When Rose arrives home from the party, her father tells her that the family situation is dire. They truly need money just to pay for the expenses of the season, and Rose needs to be married with all possible haste. Rose is a little taken aback, but she goes upstairs and has a ridiculous conversation with her sisters. They decide, as a group, that Rose needs to marry a rich, handsome archaeologist. So far, Rose has only really met Fungy, who is not an archaeologist, but she resolves to find one immediately. The next night, two things happen.

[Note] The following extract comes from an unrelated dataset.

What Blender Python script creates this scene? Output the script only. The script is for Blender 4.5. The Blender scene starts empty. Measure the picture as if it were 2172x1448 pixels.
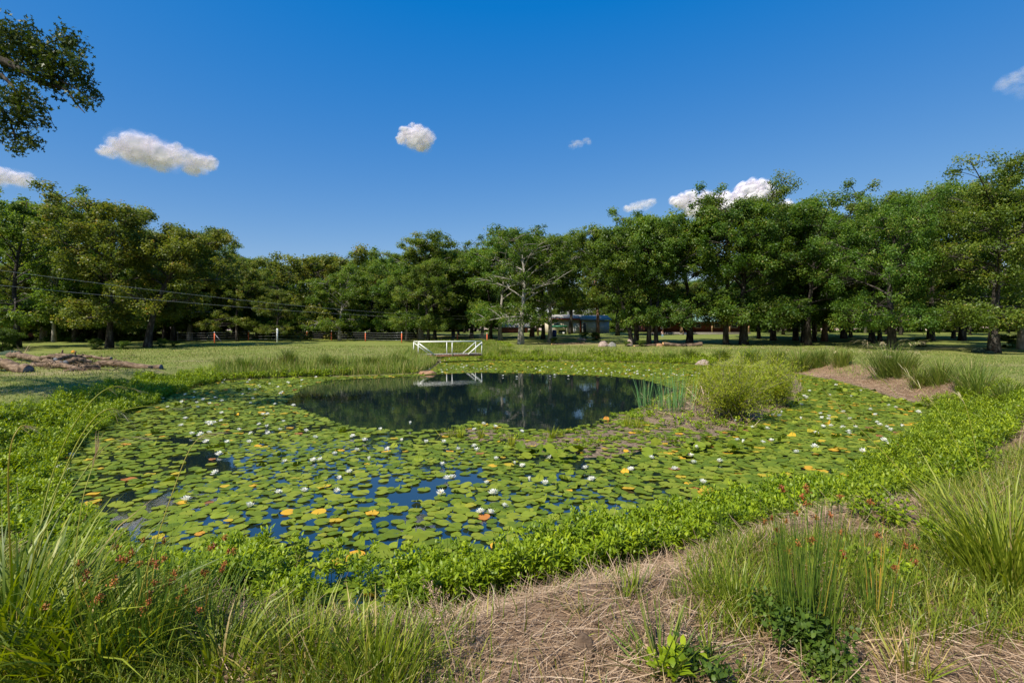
import bpy, math, random
import numpy as np
from mathutils import Vector, Matrix
random.seed(7); RG = np.random.default_rng(7)
SC = bpy.context.scene
COL = SC.collection
PI = math.pi
# ---------------------------------------------------------------- camera
EYE = 2.5; F = 1086.0; CX = 1086.0; HY = 700.0      # photo pixels: focal length, centre column, horizon row
cam_d = bpy.data.cameras.new('camera'); cam = bpy.data.objects.new('camera', cam_d); COL.objects.link(cam)
cam_d.sensor_width = 36; cam_d.lens = 18; cam.location = (0, 0, EYE); cam.rotation_euler = (PI/2, 0, 0)
cam_d.shift_y = -24/2172; cam_d.clip_end = 6000; cam_d.clip_start = 0.05
SC.camera = cam
# ---------------------------------------------------------------- sky and sun
SUN = Vector((-0.45, -0.50, 0.80)).normalized()
W = bpy.data.worlds.new('World'); SC.world = W; W.use_nodes = True
wt = W.node_tree; wt.nodes.clear()
sky = wt.nodes.new('ShaderNodeTexSky'); sky.sky_type = 'NISHITA'; sky.sun_disc = False
sky.sun_elevation = math.asin(SUN.z); sky.sun_rotation = math.atan2(SUN.x, SUN.y)
sky.altitude = 0; sky.air_density = 1.0; sky.dust_density = 0.0; sky.ozone_density = 6.0
ma_ = wt.nodes.new('ShaderNodeVectorMath'); ma_.operation = 'MULTIPLY_ADD'; ma_.inputs[1].default_value = (0.713, 0.475, 0.204); ma_.inputs[2].default_value = (-0.512, 0.249, 2.34)
hs = wt.nodes.new('ShaderNodeVectorMath'); hs.operation = 'MAXIMUM'; hs.inputs[1].default_value = (0.02, 0.02, 0.02)   # deep, polarised blue of the photograph
bg = wt.nodes.new('ShaderNodeBackground'); bg.inputs['Strength'].default_value = 0.125
wo = wt.nodes.new('ShaderNodeOutputWorld')
wt.links.new(sky.outputs[0], ma_.inputs[0]); wt.links.new(ma_.outputs[0], hs.inputs[0]); wt.links.new(hs.outputs[0], bg.inputs['Color']); wt.links.new(bg.outputs[0], wo.inputs[0])
sd = bpy.data.lights.new('sun', 'SUN'); so = bpy.data.objects.new('sun', sd); COL.objects.link(so)
sd.energy = 4.3; sd.angle = math.radians(0.5); sd.color = (1.0, 0.94, 0.82)
so.rotation_euler = (-SUN).to_track_quat('-Z', 'Y').to_euler(); so.location = (-20, -10, 40)
SC.view_settings.view_transform = 'Standard'; SC.view_settings.look = 'None'; SC.view_settings.gamma = 1
SC.view_settings.exposure = 0.68
SC.render.engine = 'CYCLES'
SC.cycles.use_denoising = True; SC.cycles.max_bounces = 6; SC.cycles.diffuse_bounces = 4; SC.cycles.glossy_bounces = 3
SC.cycles.transmission_bounces = 3; SC.cycles.transparent_max_bounces = 48; SC.cycles.caustics_reflective = False; SC.cycles.caustics_refractive = False

# ---------------------------------------------------------------- materials
def newmat(name):
    m = bpy.data.materials.new(name); m.use_nodes = True; t = m.node_tree; t.nodes.clear()
    o = t.nodes.new('ShaderNodeOutputMaterial'); return m, t, o
def ramp(t, fac, stops):
    r = t.nodes.new('ShaderNodeValToRGB'); e = r.color_ramp.elements
    while len(e) > 1: e.remove(e[-1])
    e[0].position = stops[0][0]; e[0].color = (*stops[0][1], 1)
    for p, c in stops[1:]:
        x = e.new(p); x.color = (*c, 1)
    t.links.new(fac, r.inputs[0]); return r.outputs[0]
def principled(t, **kw):
    b = t.nodes.new('ShaderNodeBsdfPrincipled')
    for k, v in kw.items(): b.inputs[k].default_value = v
    return b
def leafmat(name, stops, transl=0.35, rough=0.5, spec=0.3, vary=0.25, boost=1.5):
    """thin leaves: the leaf attribute 'tint' picks a leaf colour, each object shifts a little"""
    m, t, o = newmat(name)
    a = t.nodes.new('ShaderNodeAttribute'); a.attribute_name = 'tint'
    c = ramp(t, a.outputs['Fac'], [(p, tuple(min(0.95, x*GAIN) for x in q)) for p, q in stops])
    oi = t.nodes.new('ShaderNodeObjectInfo')
    mr = t.nodes.new('ShaderNodeMapRange'); mr.inputs[3].default_value = 1 - vary; mr.inputs[4].default_value = 1 + vary
    t.links.new(oi.outputs['Random'], mr.inputs[0])
    mh = t.nodes.new('ShaderNodeMapRange'); mh.inputs[3].default_value = 0.5 + vary*0.07; mh.inputs[4].default_value = 0.5 - vary*0.07
    mu = t.nodes.new('ShaderNodeMath'); mu.operation = 'FRACT'; mm = t.nodes.new('ShaderNodeMath'); mm.operation = 'MULTIPLY'; mm.inputs[1].default_value = 7.31
    t.links.new(oi.outputs['Random'], mm.inputs[0]); t.links.new(mm.outputs[0], mu.inputs[0]); t.links.new(mu.outputs[0], mh.inputs[0])
    h = t.nodes.new('ShaderNodeHueSaturation'); t.links.new(c, h.inputs['Color']); t.links.new(mr.outputs[0], h.inputs['Value']); t.links.new(mh.outputs[0], h.inputs['Hue'])
    b = principled(t, Roughness=rough, **{'Specular IOR Level': spec}); t.links.new(h.outputs[0], b.inputs['Base Color'])
    if transl > 0:
        tr = t.nodes.new('ShaderNodeBsdfTranslucent')
        h2 = t.nodes.new('ShaderNodeHueSaturation'); h2.inputs['Value'].default_value = boost; h2.inputs['Hue'].default_value = 0.49; h2.inputs['Saturation'].default_value = 1.1
        t.links.new(h.outputs[0], h2.inputs['Color']); t.links.new(h2.outputs[0], tr.inputs['Color'])
        mx = t.nodes.new('ShaderNodeMixShader'); mx.inputs[0].default_value = transl
        t.links.new(b.outputs[0], mx.inputs[1]); t.links.new(tr.outputs[0], mx.inputs[2]); t.links.new(mx.outputs[0], o.inputs[0])
    else: t.links.new(b.outputs[0], o.inputs[0])
    return m
def surfmat(name, stops, scale=8, rough=0.8, spec=0.2, bump=0.3, bscale=None, detail=6, stretch=(1,1,1), metallic=0.0):
    m, t, o = newmat(name)
    tc = t.nodes.new('ShaderNodeTexCoord'); mp = t.nodes.new('ShaderNodeMapping'); mp.inputs['Scale'].default_value = stretch
    t.links.new(tc.outputs['Object'], mp.inputs[0])
    n = t.nodes.new('ShaderNodeTexNoise'); n.inputs['Scale'].default_value = scale; n.inputs['Detail'].default_value = detail; n.inputs['Roughness'].default_value = 0.65
    t.links.new(mp.outputs[0], n.inputs['Vector'])
    c = ramp(t, n.outputs['Fac'], stops)
    b = principled(t, Roughness=rough, Metallic=metallic, **{'Specular IOR Level': spec}); t.links.new(c, b.inputs['Base Color'])
    if bump:
        n2 = t.nodes.new('ShaderNodeTexNoise'); n2.inputs['Scale'].default_value = bscale or scale*3; n2.inputs['Detail'].default_value = 4
        t.links.new(mp.outputs[0], n2.inputs['Vector'])
        bp = t.nodes.new('ShaderNodeBump'); bp.inputs['Strength'].default_value = bump; bp.inputs['Distance'].default_value = 0.03
        t.links.new(n2.outputs['Fac'], bp.inputs['Height']); t.links.new(bp.outputs[0], b.inputs['Normal'])
    t.links.new(b.outputs[0], o.inputs[0]); return m
def flat3(c, k=0.25): return [(0.3, tuple(x*(1-k) for x in c)), (0.7, tuple(min(1, x*(1+k)) for x in c))]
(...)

She meets a rich, handsome archaeologist (Lord Kirtland), and she is introduced to gambling. When Rose plays whist and wins thirty pounds, she decides that perhaps she may not need to marry after all – she can win all they need at cards. She pesters Lord Kirtland to take her to a card party, even though it’s not strictly proper. She’s dressed in a domino, though, so that makes it okay.
The rest of the book is basically an interplay between Rose, Fungy, and Lord Kirtland. Fungy keeps popping up and rescuing the idiotic Rose and her equally asinine sisters from disasters ranging from card party shenanigans to a near drowning. Fungy realizes that his life has become empty, that everyone thinks of him as a vapid dandy, and that marriage may be the answer. Meanwhile, Kirtland woos Rose, who thinks that the feelings of fear and confusion that she experiences around Kirtland are signs of love. Unfortunately, this stupid conclusion is pretty much consistent with Rose’s character. While this is all going on, Rose loses money to Kirtland, and Fungy is asked to help find the ringleader of a gambling ring. Yes, the leader is exactly who you think.

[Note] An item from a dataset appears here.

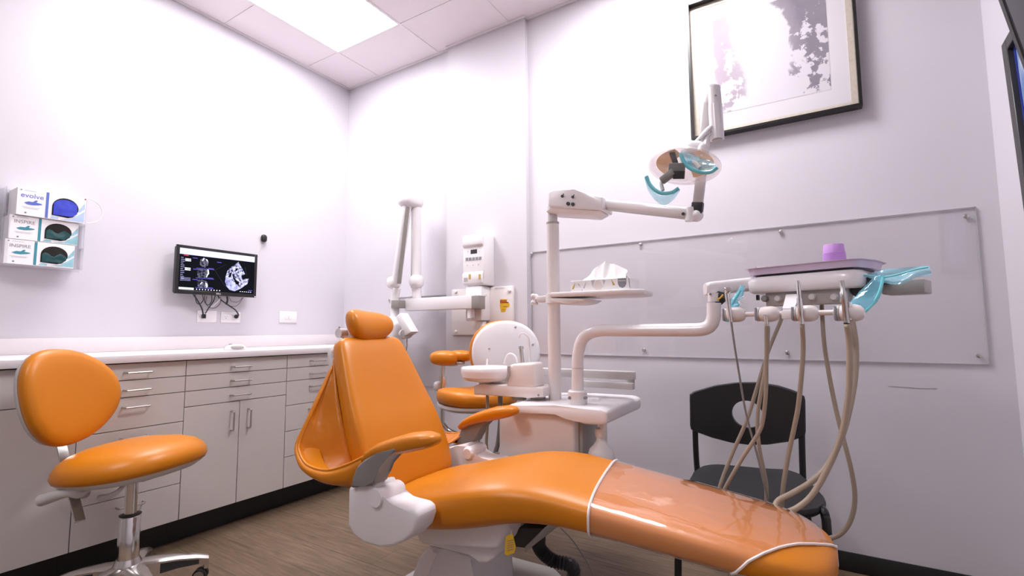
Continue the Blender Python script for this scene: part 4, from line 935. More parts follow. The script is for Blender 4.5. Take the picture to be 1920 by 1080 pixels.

There’s more that goes on, including declarations of love and multiple proposals and engagements. But I won’t bore you with it. Suffice it to say that this book is rife with problems. Fungy’s name is just the tip of the iceberg, but it’s important. On what planet is that name sexy, or romantic? If you must use the name (for something other than a mushroom) stick with the lovable, goofy sidekick. No self-respecting man would let himself be known as Fungy. Toward the tale end of the book, Fungy himself finally comes to this same conclusion, and tells Rose to please call him “Sinjin.” Oddly enough, this presents its own problems, as Sinjin has a friend named Sin. And then half the people in the book just call him Fungy anyway. If you can get past the name (which is no mean feat) Fungy isn’t really all that bad. He’s a nice enough guy who got burned by love in the past. While he did take refuge in a dandified persona, at least he didn’t use his ill-fated romance as an excuse to be a jerk.
Unfortunately, Fungy falls for Rose. Maybe it’s just me, but TSTL heroines seem to be much rarer these days. When I first started reviewing, the genre was crawling with them. Now they don’t seem to be all that common, and it’s a development I can only applaud. Rose is old-school TSTL, the type who is supposed to be “spunky” or “spirited.” Basically she makes Lydia from Pride and Prejudice look mature and wise by comparison. Rose lacks all common sense, and her sisters are just as bad. Their basic stupidity is manifest in nearly everything they say and do. Their conversations are like nails on a chalkboard (the one where they decide that Rose will marry a rich archaeologist is particularly painful, but it’s hardly an isolated incident). The most telling examples of Rose’s limited brain power are related to gambling. Granted, this is something that lots of people get caught up in, but Rose’s naiveté is simply unbelievable. She plays cards and wins just one time, and thinks she has discovered this new secret way of money making. It never once occurs to her that people may cheat her, or that her lack of experience is a problem. In fact, she never really thinks about it at all; she just rushes right in, ready to lose a bunch of money she doesn’t have. Fungy’s sure going to have his hands full after their marriage.
Traditional Regencies are apparently on their way out, and there are relatively few of them left to be published. As a big fan of the sub-genre, I wish I could savor every last one. Instead, I think I’m likely to turn to older books to find new favorites. In any case, Dame Fortune, with its horribly named hero and TSTL heroine, is best left on the shelf.